Another place where the Summit opposition is working furiously: Iowa, where opposition to the CO2 pipeline network is so intense that it became an issue in the 2020 presidential primary. Regulators in the state have been more willing to greenlight permits for the project, but grassroots activists have pressured many counties into some form of opposition.
The same counties with CO2 pipeline moratoria have enacted bans or land use restrictions on developing various forms of renewables, too. Like Kossuth County, which passed a resolution decrying the use of eminent domain to construct the Summit pipeline – and then three months later enacted a moratorium on utility-scale solar.
I asked Jessica Manzour, a conservation program associate with Sierra Club fighting the Summit pipeline, about this phenomenon earlier this week. She told me that some counties are opposing CO2 pipelines and then suddenly tacking on or pivoting to renewables next. In other cases, counties with a burgeoning opposition to renewables take up the pipeline cause, too. In either case, this general frustration with energy companies developing large plots of land is kicking up dust in places that previously may have had a much lower opposition risk.
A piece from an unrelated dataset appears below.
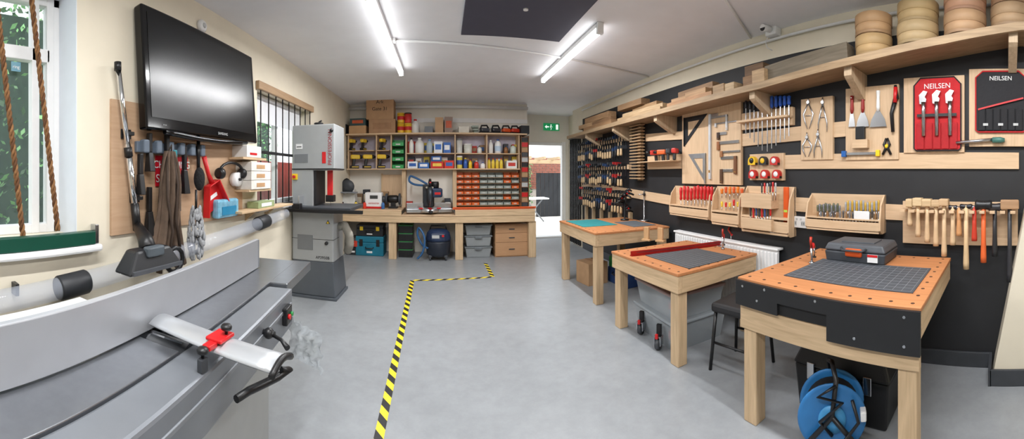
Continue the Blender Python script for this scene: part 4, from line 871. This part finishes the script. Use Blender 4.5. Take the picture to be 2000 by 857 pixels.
def rail(x0,y0,x1,y1,ye0,ye1,lab):
    a=onX(x0,y0,RX-.01);c=onX(x1,y1,RX-.01);ha=onX(x0,ye0,RX-.01).z;hc=onX(x1,ye1,RX-.01).z
    b=B(o=(RX,(a.y+c.y)/2,(ha+a.z)/2)).m(wood((214,184,150),'y',.07));
    vs=[(RX-.02,a.y,ha),(RX-.02,c.y,hc),(RX-.02,c.y,c.z),(RX-.02,a.y,a.z),(RX,a.y,ha),(RX,c.y,hc),(RX,c.y,c.z),(RX,a.y,a.z)]
    b.fin(vs,[(0,1,2,3),(4,5,6,7),(0,1,5,4),(1,2,6,5),(2,3,7,6),(3,0,4,7)])
    solo(b,'wall_batten',(RX,(a.y+c.y)/2,(ha+a.z)/2),0,lab,'wooden batten','plywood wall battens')
rail(1262,262,1336,256,276,272,'pale plywood batten behind the clamps');rail(1448,262,1660,236,286,266,'pale plywood batten on the black wall')
rail(1530,303,1990,298,330,330,'long pale plywood batten across the tool wall');rail(1130,352,1320,383,364,402,'narrow plywood batten low on the wall');rail(1553,385,1590,387,412,415,'plywood batten behind the racks');rail(1728,398,1768,400,428,430,'plywood batten behind the hammer rack')
XW=RX-.02
def wb(x0,y0,x1,y1,lab,name='tool_board',off=.0,th_=.014,mat=PLYZ):
    p,w,h,rz=PB('R',x0,y0,x1,y1,XW-off);t=thing(name,p,rz,lab,'tool board','plywood tool boards')
    B().m(mat).box(-w/2,w/2,-th_,.019,0,h,.002).done('backboard',t);return t,w,h
wb(1334,207,1449,360,'large plywood board for squares on the black wall');wb(1466,300,1532,352,'plywood board for tape measures');wb(1566,191,1628,312,'plywood board for calipers')
wb(1653,169,1756,312,'plywood board for scrapers');wb(1766,150,1884,298,'plywood board behind a red tool roll');wb(1893,135,2010,286,'plywood board behind a black tool roll')
XT=XW-.0145
def W(x0,y0,x1,y1,off=0):return PB('R',x0,y0,x1,y1,XT-off)
def trisq(x0,y0,x1,y1,c,lab,flip=False,metal=.6):
    p,w,h,rz=W(x0,y0,x1,y1);t=thing('set_square',p,rz,lab,'set square');f=-1 if flip else 1
    b=B().m(mt(c,.4,metal))
    A=[(-w/2*f,h),(w/2*f,h),(-w/2*f,0)]
    cx=sum(a[0] for a in A)/3;cz=sum(a[1] for a in A)/3
    I=[(cx+(a[0]-cx)*.52,cz+(a[1]-cz)*.52) for a in A]
    for i in range(3):
        j=(i+1)%3;b.prism([A[i],A[j],I[j],I[i]],-.006,0)
    b.done('blade',t);B().m(mt(c,.4,metal)).box(min(-w/2*f,-w/2*f+.012*f),max(-w/2*f,-w/2*f+.012*f),-.018,0,0,h,.001).done('stock',t)
trisq(1337,226,1382,284,(52,54,58),'black triangular rafter square hanging on the board');trisq(1345,300,1379,358,(185,190,195),'silver triangular speed square hanging on the board',True,.9)
def lsq(x0,y0,x1,y1,c1,c2,lab,flip=False,t1=.03,t2=.035):
    p,w,h,rz=W(x0,y0,x1,y1);t=thing('try_square',p,rz,lab,'try square','squares on the board');f=-1 if flip else 1
    s=sorted((-w/2*f,(-w/2+t2)*f));B().m(mt(c1,.45,.1,.1)).box(s[0],s[1],-.02,0,0,h,.002).m(BRASS).box(s[0]+.004,s[1]-.004,-.021,-.02,h*.1,h*.14).done('stock',t)
    s=sorted((-w/2*f,w/2*f));B().m(mt(c2,.25,.95)).box(s[0],s[1],-.011,0,h-t1,h,.0005).done('blade',t)
AL=(200,203,207)
lsq(1386,222,1403,350,AL,AL,'long steel framing square hanging vertically',False,.03,.03);lsq(1390,226,1422,256,AL,AL,'small steel square hanging on the board',True,.02,.02)
lsq(1402,258,1420,272,(60,40,30),AL,'small combination square on the board');lsq(1402,275,1444,292,(150,96,60),AL,'rosewood and steel try square');lsq(1408,294,1446,306,(160,110,72),AL,'brass faced try square',False,.02);lsq(1409,305,1440,340,(120,80,54),AL,'large rosewood try square',True);lsq(1408,330,1432,358,(90,64,46),AL,'small dark try square on the board')
lsq(1398,238,1440,246,AL,AL,'steel rule square lying level',False,.012,.02)
p,w,h,rz=W(1450,226,1549,236);t=thing('file_ledge',p,rz,'narrow plywood ledge holding files','tool rack');B().m(PLY).box(-w/2,w/2,-.09,0,0,.02,.002).box(-w/2,w/2,-.012,.033,-.06,.1,.002).done('ledge',t)
def file_(xp,yt,yb,c,sl=.5,lab='',off=.06,r=.013,grp='files and rasps'):
    p,w,h,rz=W(xp-2,yt,xp+2,yb,off);t=thing('file',p,rz,lab,'hand tool',grp)
    B().m(mt(c,.4)).lathe([(r*.5,h*(1-sl*.3)-.0),(r,h*(1-sl*.25)),(r*.8,h*(1-sl*.12)),(r,h*.97),(0,h)]).done('handle',t)
    B().m(STEEL).box(-.005,.005,-.003,.003,0,h*(1-sl*.3)).done('blade',t)
for i in range(5):file_(1457+i*8,196,262+8*i,(30,34,44),.8,'slim black handled file',.06,.015)
for i in range(6):file_(1499+i*8.4,186,296-6*i,(30,80,170),.8,'blue handled file hanging from the ledge',.06,.018)
def tapem(xp,yp,c,c2,lab):
    p,w,h,rz=W(xp-9,yp-9,xp+9,yp+9);t=thing('tape_measure',p,rz,lab,'tape measure','tape measures');r=h/2
    pts=[(-r,0),(r,0)]+[(r*cos(a*pi/8),r*.9+r*.95*sin(a*pi/8)) for a in range(9)]
    B().m(mt(c,.4)).prism(pts,-.04,0).done('case',t);B().m(mt(c2,.4)).lathe([(r*.6,0),(r*.55,.004),(0,.005)],(0,-.04,r*.9),(0,-1,0)).done('side_disc',t)
    B().m(BLK).box(r*.7,r*1.05,-.038,-.002,0,.02,.002).done('blade_tip',t)
for x,c,c2 in((1473,(235,190,40),(30,30,30)),(1494,(40,40,40),(235,190,40)),(1516,(190,40,36),(230,230,230))):tapem(x,313,c,c2,'tape measure clipped to the board')
for x in(1474,1497,1520):tapem(x,339,(190,40,36),(235,235,235),'red tape measure clipped to the board')
def divider(x0,y0,x1,y1,lab,bow=0):
    p,w,h,rz=W(x0,y0,x1,y1);t=thing('divider_caliper',p,rz,lab,'caliper','calipers and dividers')
    for s in(-1,1):B().m(STEEL).tube([(0,-.006,h),(s*w*(.25+bow),-.006,h*.55),(s*w*.4,-.006,h*.3),(s*w*(.4-bow),-.006,0)],[.006,.008,.006,.003],8).done('leg',t)
    B().m(STEEL).lathe([(.014,-.008),(.014,.008)],(0,-.008,h),'y').cyl((-w*.3,-.008,h*.5),(w*.3,-.008,h*.5),.003,n=6).lathe([(.006,0),(.006,.04)],(0,-.008,h)).done('joint',t)
divider(1571,200,1588,252,'steel outside caliper hanging on the board',.3);divider(1597,200,1618,258,'steel dividers hanging on the board');divider(1568,268,1586,306,'small steel caliper on the board',.25);divider(1589,262,1608,308,'steel compass dividers on the board')
def scraper(x0,y0,x1,y1,c,lab,off=0):
    p,w,h,rz=W(x0,y0,x1,y1,off);t=thing('scraper',p,rz,lab,'scraper','scrapers and filling knives')
    B().m(mt(c,.4)).tube([(0,-.014,h*.42),(0,-.014,h*.55),(0,-.014,h*.8),(0,-.014,h)],[.01,.016,.013,.016],10).m(WHT).cyl((0,-.032,h*.93),(0,-.005,h*.93),.004).done('handle',t)
    B().m(STEEL).prism([(-w/2,0),(w/2,0),(w*.4,h*.2),(.012,h*.46),(-.012,h*.46),(-w*.4,h*.2)],-.018,-.012).done('blade',t)
scraper(1659,188,1672,248,(150,40,36),'narrow scraper with red brown handle');scraper(1674,184,1699,248,(150,40,36),'filling knife with red brown handle');scraper(1700,178,1733,248,(235,235,232),'wide trowel scraper with white handle')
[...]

“We painted a roadmap with this Summit fight,” said Jess Manzour, a campaigner with Sierra Club involved in organizing opposition to the pipeline at the grassroots level, who said zealous anti-renewables activists and officials are in some cases lumping these items together under a broad umbrella. ”I don’t know if it’s the people pushing for these ordinances, rather than people taking advantage of the situation.”